[RECORDED INFORMATION start]

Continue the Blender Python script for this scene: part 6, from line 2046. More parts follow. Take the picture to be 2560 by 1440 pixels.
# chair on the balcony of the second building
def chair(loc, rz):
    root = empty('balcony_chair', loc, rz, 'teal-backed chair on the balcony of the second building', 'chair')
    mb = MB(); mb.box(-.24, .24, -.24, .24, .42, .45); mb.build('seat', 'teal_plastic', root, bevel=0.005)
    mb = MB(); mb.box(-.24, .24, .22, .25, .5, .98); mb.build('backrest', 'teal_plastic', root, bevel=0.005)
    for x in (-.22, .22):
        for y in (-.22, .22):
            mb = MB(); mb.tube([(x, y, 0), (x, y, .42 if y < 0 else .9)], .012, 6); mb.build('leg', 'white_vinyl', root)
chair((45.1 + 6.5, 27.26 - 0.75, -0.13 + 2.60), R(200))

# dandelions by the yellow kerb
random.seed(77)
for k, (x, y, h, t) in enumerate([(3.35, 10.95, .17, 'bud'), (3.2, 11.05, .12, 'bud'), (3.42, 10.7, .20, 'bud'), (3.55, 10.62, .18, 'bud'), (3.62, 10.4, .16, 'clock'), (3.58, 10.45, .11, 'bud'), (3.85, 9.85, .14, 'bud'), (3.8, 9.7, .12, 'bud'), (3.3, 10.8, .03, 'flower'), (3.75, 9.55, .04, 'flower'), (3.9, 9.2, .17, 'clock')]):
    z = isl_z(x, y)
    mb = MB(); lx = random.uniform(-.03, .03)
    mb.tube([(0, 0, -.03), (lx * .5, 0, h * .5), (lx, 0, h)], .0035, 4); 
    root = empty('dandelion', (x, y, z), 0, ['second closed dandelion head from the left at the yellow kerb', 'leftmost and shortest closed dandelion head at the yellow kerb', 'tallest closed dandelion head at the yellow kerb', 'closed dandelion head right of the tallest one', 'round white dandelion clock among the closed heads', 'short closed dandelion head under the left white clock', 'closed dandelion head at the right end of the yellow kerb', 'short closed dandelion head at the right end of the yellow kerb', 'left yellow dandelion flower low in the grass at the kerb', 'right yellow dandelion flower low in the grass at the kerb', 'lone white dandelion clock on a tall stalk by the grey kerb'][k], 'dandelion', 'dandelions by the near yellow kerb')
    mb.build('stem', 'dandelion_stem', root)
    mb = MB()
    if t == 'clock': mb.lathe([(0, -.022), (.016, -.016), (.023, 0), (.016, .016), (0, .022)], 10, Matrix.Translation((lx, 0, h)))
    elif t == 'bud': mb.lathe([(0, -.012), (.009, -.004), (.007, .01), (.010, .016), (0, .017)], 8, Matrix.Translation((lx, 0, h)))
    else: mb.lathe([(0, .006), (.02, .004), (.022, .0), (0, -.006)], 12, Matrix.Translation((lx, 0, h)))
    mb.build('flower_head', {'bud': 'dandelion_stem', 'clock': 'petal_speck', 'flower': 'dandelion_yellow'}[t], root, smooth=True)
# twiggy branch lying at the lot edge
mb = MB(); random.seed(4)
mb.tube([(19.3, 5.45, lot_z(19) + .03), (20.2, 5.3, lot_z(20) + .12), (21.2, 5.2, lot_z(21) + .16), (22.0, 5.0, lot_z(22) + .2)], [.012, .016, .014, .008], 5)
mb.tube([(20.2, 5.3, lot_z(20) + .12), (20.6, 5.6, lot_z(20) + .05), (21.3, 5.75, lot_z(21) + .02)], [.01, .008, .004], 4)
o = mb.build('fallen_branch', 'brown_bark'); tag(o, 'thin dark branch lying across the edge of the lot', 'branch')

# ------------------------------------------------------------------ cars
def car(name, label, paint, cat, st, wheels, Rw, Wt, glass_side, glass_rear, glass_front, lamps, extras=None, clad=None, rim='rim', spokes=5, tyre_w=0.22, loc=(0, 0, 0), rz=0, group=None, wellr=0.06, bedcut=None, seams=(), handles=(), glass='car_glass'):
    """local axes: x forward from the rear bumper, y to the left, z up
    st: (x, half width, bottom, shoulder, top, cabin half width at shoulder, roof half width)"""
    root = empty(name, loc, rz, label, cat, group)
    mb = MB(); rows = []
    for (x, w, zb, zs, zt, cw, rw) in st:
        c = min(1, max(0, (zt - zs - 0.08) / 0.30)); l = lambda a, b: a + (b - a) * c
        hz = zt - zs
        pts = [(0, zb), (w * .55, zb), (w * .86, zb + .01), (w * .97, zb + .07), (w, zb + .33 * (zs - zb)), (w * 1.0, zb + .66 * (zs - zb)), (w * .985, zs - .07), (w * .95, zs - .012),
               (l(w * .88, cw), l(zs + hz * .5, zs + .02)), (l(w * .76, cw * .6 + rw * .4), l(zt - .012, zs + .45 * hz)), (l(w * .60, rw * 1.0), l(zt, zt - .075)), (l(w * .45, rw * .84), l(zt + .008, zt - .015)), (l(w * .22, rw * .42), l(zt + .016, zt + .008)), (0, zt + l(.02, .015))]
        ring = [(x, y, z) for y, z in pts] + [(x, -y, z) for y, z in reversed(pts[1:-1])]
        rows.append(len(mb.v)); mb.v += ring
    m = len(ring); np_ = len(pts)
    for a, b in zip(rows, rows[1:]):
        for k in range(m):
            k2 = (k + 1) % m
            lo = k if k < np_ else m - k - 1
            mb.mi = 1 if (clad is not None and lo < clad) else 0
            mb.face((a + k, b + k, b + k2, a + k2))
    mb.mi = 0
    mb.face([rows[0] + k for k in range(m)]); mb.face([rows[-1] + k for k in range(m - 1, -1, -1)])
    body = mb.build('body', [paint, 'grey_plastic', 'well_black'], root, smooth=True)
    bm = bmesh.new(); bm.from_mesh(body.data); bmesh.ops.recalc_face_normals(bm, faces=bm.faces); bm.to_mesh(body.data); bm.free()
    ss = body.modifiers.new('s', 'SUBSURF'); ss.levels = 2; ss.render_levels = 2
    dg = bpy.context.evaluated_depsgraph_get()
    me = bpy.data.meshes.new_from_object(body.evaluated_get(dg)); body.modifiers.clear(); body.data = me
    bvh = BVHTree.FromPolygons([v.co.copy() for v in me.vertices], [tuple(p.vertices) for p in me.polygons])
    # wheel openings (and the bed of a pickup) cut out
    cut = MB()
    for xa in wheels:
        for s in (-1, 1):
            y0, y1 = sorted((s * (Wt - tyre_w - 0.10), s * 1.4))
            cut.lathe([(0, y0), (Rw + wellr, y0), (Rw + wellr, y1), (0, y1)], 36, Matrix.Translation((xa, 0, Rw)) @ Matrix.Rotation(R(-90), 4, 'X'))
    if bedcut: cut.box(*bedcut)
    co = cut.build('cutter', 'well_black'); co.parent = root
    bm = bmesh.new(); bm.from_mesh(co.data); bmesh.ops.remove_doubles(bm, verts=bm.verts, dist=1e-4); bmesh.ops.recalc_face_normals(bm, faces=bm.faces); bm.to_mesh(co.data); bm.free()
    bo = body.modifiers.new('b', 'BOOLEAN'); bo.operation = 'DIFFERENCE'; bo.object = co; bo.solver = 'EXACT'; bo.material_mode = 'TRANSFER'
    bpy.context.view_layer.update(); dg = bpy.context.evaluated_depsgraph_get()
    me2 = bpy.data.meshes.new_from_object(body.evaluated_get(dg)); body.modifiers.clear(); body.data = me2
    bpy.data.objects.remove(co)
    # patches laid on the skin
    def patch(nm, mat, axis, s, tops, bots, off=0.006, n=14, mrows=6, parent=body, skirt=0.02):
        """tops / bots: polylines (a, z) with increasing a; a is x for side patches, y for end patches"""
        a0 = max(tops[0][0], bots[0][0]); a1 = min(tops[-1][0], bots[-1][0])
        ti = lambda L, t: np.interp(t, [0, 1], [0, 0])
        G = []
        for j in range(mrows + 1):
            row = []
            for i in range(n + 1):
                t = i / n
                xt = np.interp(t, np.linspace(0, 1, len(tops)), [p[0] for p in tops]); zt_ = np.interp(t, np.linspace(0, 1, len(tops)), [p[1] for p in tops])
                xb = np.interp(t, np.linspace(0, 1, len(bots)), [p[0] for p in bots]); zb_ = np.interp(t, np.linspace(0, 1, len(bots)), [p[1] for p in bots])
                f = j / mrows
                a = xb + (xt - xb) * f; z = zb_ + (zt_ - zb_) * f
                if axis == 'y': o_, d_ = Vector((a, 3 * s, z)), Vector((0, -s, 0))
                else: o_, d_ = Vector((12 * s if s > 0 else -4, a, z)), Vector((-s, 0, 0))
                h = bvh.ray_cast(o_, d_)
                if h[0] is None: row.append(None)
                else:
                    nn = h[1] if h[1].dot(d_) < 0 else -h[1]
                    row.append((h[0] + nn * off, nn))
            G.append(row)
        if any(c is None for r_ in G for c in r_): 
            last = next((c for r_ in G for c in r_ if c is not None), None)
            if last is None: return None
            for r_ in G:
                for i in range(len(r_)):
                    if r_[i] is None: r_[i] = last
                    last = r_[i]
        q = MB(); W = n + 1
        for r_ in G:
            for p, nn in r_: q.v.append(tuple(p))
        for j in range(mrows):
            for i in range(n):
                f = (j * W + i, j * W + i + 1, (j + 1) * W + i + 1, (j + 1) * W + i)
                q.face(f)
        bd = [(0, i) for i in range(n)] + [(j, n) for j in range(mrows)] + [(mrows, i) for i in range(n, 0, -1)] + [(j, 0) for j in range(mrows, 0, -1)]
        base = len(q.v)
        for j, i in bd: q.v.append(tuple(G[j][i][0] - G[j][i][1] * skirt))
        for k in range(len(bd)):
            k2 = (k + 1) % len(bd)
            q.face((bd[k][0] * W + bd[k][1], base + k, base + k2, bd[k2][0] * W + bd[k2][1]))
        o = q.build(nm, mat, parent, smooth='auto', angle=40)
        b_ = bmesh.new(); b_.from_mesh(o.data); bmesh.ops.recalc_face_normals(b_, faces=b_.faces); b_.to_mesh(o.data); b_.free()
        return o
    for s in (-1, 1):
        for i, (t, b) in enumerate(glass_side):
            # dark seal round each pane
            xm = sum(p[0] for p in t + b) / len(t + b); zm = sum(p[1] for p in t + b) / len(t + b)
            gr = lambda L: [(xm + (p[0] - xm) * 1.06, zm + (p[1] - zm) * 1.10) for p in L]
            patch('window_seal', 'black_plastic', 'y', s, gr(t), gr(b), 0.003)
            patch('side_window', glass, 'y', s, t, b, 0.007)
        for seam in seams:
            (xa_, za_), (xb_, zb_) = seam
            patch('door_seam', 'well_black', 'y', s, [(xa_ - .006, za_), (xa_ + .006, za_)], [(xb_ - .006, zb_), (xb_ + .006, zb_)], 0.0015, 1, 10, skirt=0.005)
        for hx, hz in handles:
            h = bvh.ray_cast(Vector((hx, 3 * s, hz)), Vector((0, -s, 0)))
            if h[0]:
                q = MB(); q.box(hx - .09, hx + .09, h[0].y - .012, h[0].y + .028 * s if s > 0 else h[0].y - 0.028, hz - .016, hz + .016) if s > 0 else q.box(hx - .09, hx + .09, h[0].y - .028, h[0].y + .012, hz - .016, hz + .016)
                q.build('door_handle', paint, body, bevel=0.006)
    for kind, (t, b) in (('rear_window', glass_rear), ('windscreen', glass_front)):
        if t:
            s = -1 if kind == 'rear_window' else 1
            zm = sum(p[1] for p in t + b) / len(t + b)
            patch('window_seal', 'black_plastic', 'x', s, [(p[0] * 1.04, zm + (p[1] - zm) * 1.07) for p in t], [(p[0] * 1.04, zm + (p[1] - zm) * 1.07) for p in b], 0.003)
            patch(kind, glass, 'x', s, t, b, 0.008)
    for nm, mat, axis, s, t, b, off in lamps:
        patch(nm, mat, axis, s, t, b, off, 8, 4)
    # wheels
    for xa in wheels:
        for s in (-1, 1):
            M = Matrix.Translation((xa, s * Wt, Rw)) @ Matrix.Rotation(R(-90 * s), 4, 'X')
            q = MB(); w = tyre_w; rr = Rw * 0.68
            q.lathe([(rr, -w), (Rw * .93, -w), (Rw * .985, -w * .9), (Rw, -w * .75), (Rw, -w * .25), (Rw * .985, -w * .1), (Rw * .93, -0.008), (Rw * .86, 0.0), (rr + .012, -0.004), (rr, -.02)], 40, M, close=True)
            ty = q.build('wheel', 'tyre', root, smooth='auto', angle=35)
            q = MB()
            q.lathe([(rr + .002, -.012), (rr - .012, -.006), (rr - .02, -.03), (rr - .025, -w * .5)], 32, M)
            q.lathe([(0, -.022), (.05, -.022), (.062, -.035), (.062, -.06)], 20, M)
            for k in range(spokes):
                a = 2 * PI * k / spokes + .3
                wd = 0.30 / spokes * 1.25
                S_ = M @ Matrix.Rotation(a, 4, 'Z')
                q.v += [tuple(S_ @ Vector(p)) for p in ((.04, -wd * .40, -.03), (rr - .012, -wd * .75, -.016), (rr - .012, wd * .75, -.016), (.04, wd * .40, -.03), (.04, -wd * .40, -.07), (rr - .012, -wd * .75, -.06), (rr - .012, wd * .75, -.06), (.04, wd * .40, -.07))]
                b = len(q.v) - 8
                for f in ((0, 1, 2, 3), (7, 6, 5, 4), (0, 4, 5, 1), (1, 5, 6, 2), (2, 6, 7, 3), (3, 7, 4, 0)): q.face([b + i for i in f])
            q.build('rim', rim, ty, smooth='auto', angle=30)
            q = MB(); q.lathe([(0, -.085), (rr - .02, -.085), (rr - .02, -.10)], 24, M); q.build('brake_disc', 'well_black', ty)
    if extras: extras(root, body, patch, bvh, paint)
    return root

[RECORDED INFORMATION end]

EXERCISE BRIEF ->
Reproduce exactly, please, only the lines from the start of the data above to the line that contains "chair((45.1 + 6.5, 27.26", with both ends kept.

TASK ANSWER ->
Continue the Blender Python script for this scene: part 6, from line 2046. More parts follow. Take the picture to be 2560 by 1440 pixels.
# chair on the balcony of the second building
def chair(loc, rz):
    root = empty('balcony_chair', loc, rz, 'teal-backed chair on the balcony of the second building', 'chair')
    mb = MB(); mb.box(-.24, .24, -.24, .24, .42, .45); mb.build('seat', 'teal_plastic', root, bevel=0.005)
    mb = MB(); mb.box(-.24, .24, .22, .25, .5, .98); mb.build('backrest', 'teal_plastic', root, bevel=0.005)
    for x in (-.22, .22):
        for y in (-.22, .22):
            mb = MB(); mb.tube([(x, y, 0), (x, y, .42 if y < 0 else .9)], .012, 6); mb.build('leg', 'white_vinyl', root)
chair((45.1 + 6.5, 27.26 - 0.75, -0.13 + 2.60), R(200))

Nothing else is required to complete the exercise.